> **SHORT TASK**
Transcribe the listing verbatim. Do not carry over any pictures.

> **DATA EXTRACT**
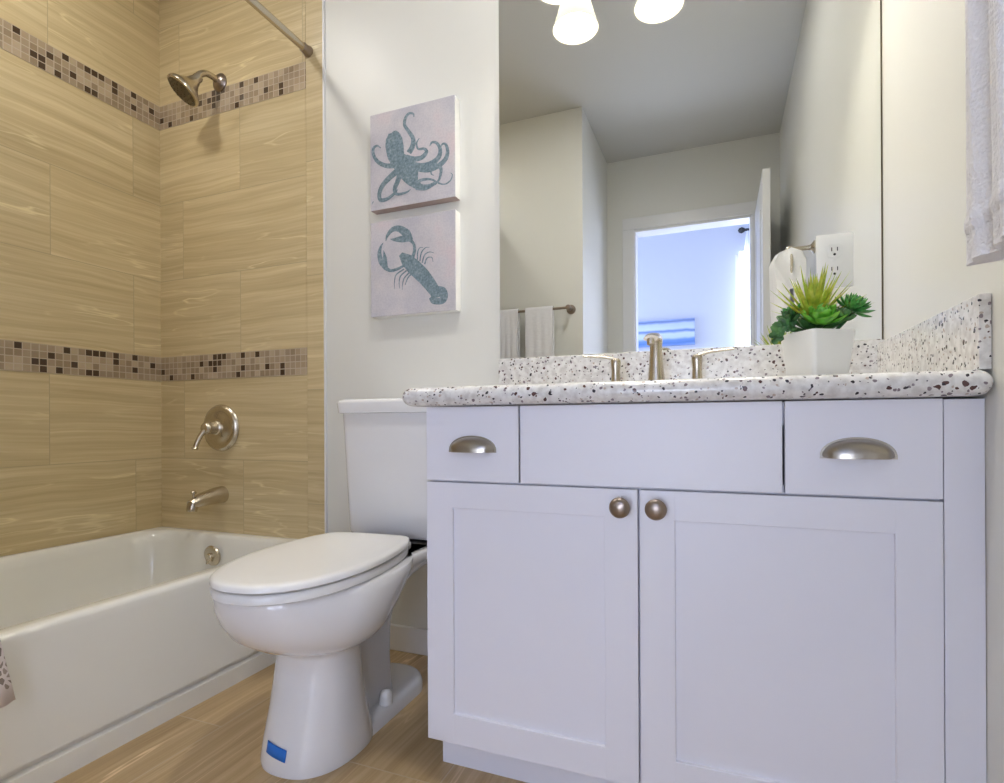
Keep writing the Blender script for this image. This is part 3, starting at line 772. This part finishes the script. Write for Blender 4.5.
# unseen ceiling lamps above the frame, added to fill the bathroom with light
M['lens'] = lamp_emit('fill lamp lens', (1, .97, .92), CEIL_W)
def fill_downlight(x, y, label, lens='lens'):
    t = thing('fill_ceiling_light', label, 'fill light', (x, y, H))
    bm = bmesh.new(); lathe(bm, [(0.095, 0), (0.095, -.004), (0.080, -.008), (0.072, -.005), (.072, 0)], Matrix.Translation((x, y, H)), 40); obj('trim_ring', bm, M['trim'], t)
    bm = bmesh.new(); lathe(bm, [(0.0718, -.0005), (0.0718, -.003), (0, -.004)], Matrix.Translation((x, y, H)), 40); obj('lens', bm, M[lens], t)
M['lens_dim'] = lamp_emit('fill lamp lens over tub', (1, .97, .92), CEIL_W * .72)
fill_downlight(-1.68, -0.80, 'unseen round ceiling lamp added as fill light over the tub', 'lens_dim')
fill_downlight(-0.35, -0.74, 'unseen round ceiling lamp added as fill light before the vanity')

# ------------------------------------------------------------------ canvases
def canvas_mat():
    m = mat('weathered pale canvas', (0.62, 0.60, 0.63), 0.75); N = NT(m)
    co = N.n('ShaderNodeTexCoord').outputs['Object']
    n1 = N.n('ShaderNodeTexNoise', Vector=co, Scale=9.0, Detail=3.0); n2 = N.n('ShaderNodeTexNoise', Vector=co, Scale=170.0, Detail=3.0)
    c = N.ramp(n1.outputs[0], [(0.35, (0.53, 0.515, 0.56)), (0.55, (0.62, 0.59, 0.61)), (0.72, (0.66, 0.57, 0.59))])
    k = N.ramp(n2.outputs[0], [(0.35, (0.90, 0.90, 0.92)), (0.6, (1, 1, 1))])
    N.link(N.mix(1.0, c, k, 'MULTIPLY'), 'Base Color'); N.bump(n2.outputs[0], 0.4, .0006); return m
def ink_mat():
    m = mat('faded teal print', (0.16, 0.24, 0.27), 0.75); N = NT(m)
    n2 = N.n('ShaderNodeTexNoise', Vector=N.n('ShaderNodeTexCoord').outputs['Object'], Scale=150.0, Detail=3.0)
    N.link(N.ramp(n2.outputs[0], [(0.3, (0.12, 0.18, 0.215)), (0.55, (0.20, 0.275, 0.315)), (0.75, (0.34, 0.39, 0.43))]), 'Base Color'); return m
M['canvas'] = canvas_mat(); M['ink'] = ink_mat(); M['edge'] = mat('white canvas edge', (0.82, 0.82, 0.80), 0.7); M['under'] = mat('brown canvas underside', (0.42, 0.33, 0.31), 0.8)
CX0, CX1, CYF = -1.058, -.7495, -.035
def canvas(name, z0, z1, label, uc):
    t = thing(name, label, 'wall art', ((CX0 + CX1) / 2, 0, (z0 + z1) / 2))
    bm = bx(CX0, CX1, CYF, -.0005, z0, z1, bev=.0012, seg=1)
    bm.faces.ensure_lookup_table()
    for f in bm.faces:
        f.normal_update()
    bmesh.ops.recalc_face_normals(bm, faces=bm.faces[:])
    for f in bm.faces:
        f.material_index = 0 if f.normal.y < -.7 else (2 if f.normal.z < -.7 else 1)
    obj('canvas', bm, [M['canvas'], M['edge'], uc], t, False)
    return t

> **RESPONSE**
Keep writing the Blender script for this image. This is part 3, starting at line 772. This part finishes the script. Write for Blender 4.5.
# unseen ceiling lamps above the frame, added to fill the bathroom with light
M['lens'] = lamp_emit('fill lamp lens', (1, .97, .92), CEIL_W)
def fill_downlight(x, y, label, lens='lens'):
    t = thing('fill_ceiling_light', label, 'fill light', (x, y, H))
    bm = bmesh.new(); lathe(bm, [(0.095, 0), (0.095, -.004), (0.080, -.008), (0.072, -.005), (.072, 0)], Matrix.Translation((x, y, H)), 40); obj('trim_ring', bm, M['trim'], t)
    bm = bmesh.new(); lathe(bm, [(0.0718, -.0005), (0.0718, -.003), (0, -.004)], Matrix.Translation((x, y, H)), 40); obj('lens', bm, M[lens], t)
M['lens_dim'] = lamp_emit('fill lamp lens over tub', (1, .97, .92), CEIL_W * .72)
fill_downlight(-1.68, -0.80, 'unseen round ceiling lamp added as fill light over the tub', 'lens_dim')
fill_downlight(-0.35, -0.74, 'unseen round ceiling lamp added as fill light before the vanity')

# ------------------------------------------------------------------ canvases
def canvas_mat():
    m = mat('weathered pale canvas', (0.62, 0.60, 0.63), 0.75); N = NT(m)
    co = N.n('ShaderNodeTexCoord').outputs['Object']
    n1 = N.n('ShaderNodeTexNoise', Vector=co, Scale=9.0, Detail=3.0); n2 = N.n('ShaderNodeTexNoise', Vector=co, Scale=170.0, Detail=3.0)
    c = N.ramp(n1.outputs[0], [(0.35, (0.53, 0.515, 0.56)), (0.55, (0.62, 0.59, 0.61)), (0.72, (0.66, 0.57, 0.59))])
    k = N.ramp(n2.outputs[0], [(0.35, (0.90, 0.90, 0.92)), (0.6, (1, 1, 1))])
    N.link(N.mix(1.0, c, k, 'MULTIPLY'), 'Base Color'); N.bump(n2.outputs[0], 0.4, .0006); return m
def ink_mat():
    m = mat('faded teal print', (0.16, 0.24, 0.27), 0.75); N = NT(m)
    n2 = N.n('ShaderNodeTexNoise', Vector=N.n('ShaderNodeTexCoord').outputs['Object'], Scale=150.0, Detail=3.0)
    N.link(N.ramp(n2.outputs[0], [(0.3, (0.12, 0.18, 0.215)), (0.55, (0.20, 0.275, 0.315)), (0.75, (0.34, 0.39, 0.43))]), 'Base Color'); return m
M['canvas'] = canvas_mat(); M['ink'] = ink_mat(); M['edge'] = mat('white canvas edge', (0.82, 0.82, 0.80), 0.7); M['under'] = mat('brown canvas underside', (0.42, 0.33, 0.31), 0.8)
CX0, CX1, CYF = -1.058, -.7495, -.035
def canvas(name, z0, z1, label, uc):
    t = thing(name, label, 'wall art', ((CX0 + CX1) / 2, 0, (z0 + z1) / 2))
    bm = bx(CX0, CX1, CYF, -.0005, z0, z1, bev=.0012, seg=1)
    bm.faces.ensure_lookup_table()
    for f in bm.faces:
        f.normal_update()
    bmesh.ops.recalc_face_normals(bm, faces=bm.faces[:])
    for f in bm.faces:
        f.material_index = 0 if f.normal.y < -.7 else (2 if f.normal.z < -.7 else 1)
    obj('canvas', bm, [M['canvas'], M['edge'], uc], t, False)
    return t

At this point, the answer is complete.